Por isso tudo, como membro do Movimento Diagonalista (MD+), adoto a Estética do Vazio. Ninguém jamais me ouvirá dizer que não aguento mais a Dilma e o Eduardo Cunha, empenhados num conflito mortal desesperado para salvar a própria cabeça, ainda que à custa da democracia. Não poderão me acusar de considerar o PSDB do FHC oportunista por apoiar o correntista suíço para derrubar Dilma.
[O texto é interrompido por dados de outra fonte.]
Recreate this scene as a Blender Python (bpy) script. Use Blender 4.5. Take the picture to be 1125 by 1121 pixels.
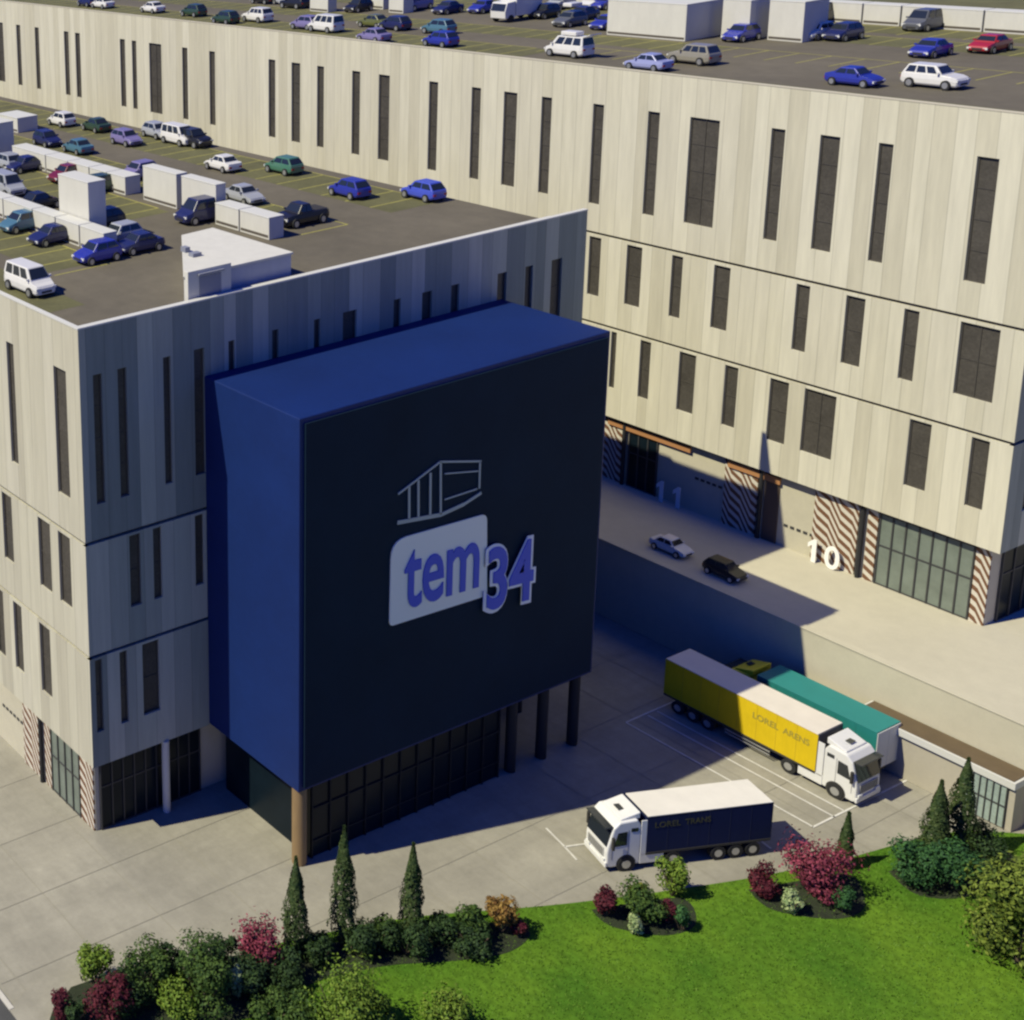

Não poderão dizer que detestei a intromissão mandona e sabichona do Lula no governo da Dilma, restaurando o autoritarismo e arrogância dos petistas dos mandatos anteriores, quando aqueles que discordavam dos Zés Dirceus tiveram que sair do PT para fundar o PSOL. Nem mesmo meu luto pelas utopias roubadas me fará dizer qualquer destas coisas. Nunquinha, não misturo política com arte.

Por isso, em homenagem ao Glauber Rocha e coerente com a Estética do Vazio do MD+, apresento o resumo do meu próximo filme, que deverá concorrer no Festival Internacional de Cinema de Jesuânia, no próximo ano.

Título: “Minha casa, quando lá não estou

Duração: 8 horas e 23 minutos
Atores: eu, na porta de saída da casa e eu mesmo na entrada de volta da rua.
Categoria: documentário existencialista
Resumo: Câmeras instaladas em todos os cômodos de minha casa são acionadas e permanecem assim enquanto eu me ausento para trabalhar por cerca de 8 horas. O filme busca demonstrar que os objetos permanecem, de fato, imóveis na ausência de pessoas.
Trilha sonora: TV ligada na Globo News com ruídos de demolição do governo Dilma.
Apoio: Petrobrás e HSBC
Patrocínio: Andrade Gutierrez.


PS: Depois de escrever, vi o filme “A espuma dos dias”, do diretor Michel Gondry (2013). Companheiros Diagonalistas, precisamos realizar novo simpósio para discutirmos este filme: um ícone do nosso pensamento.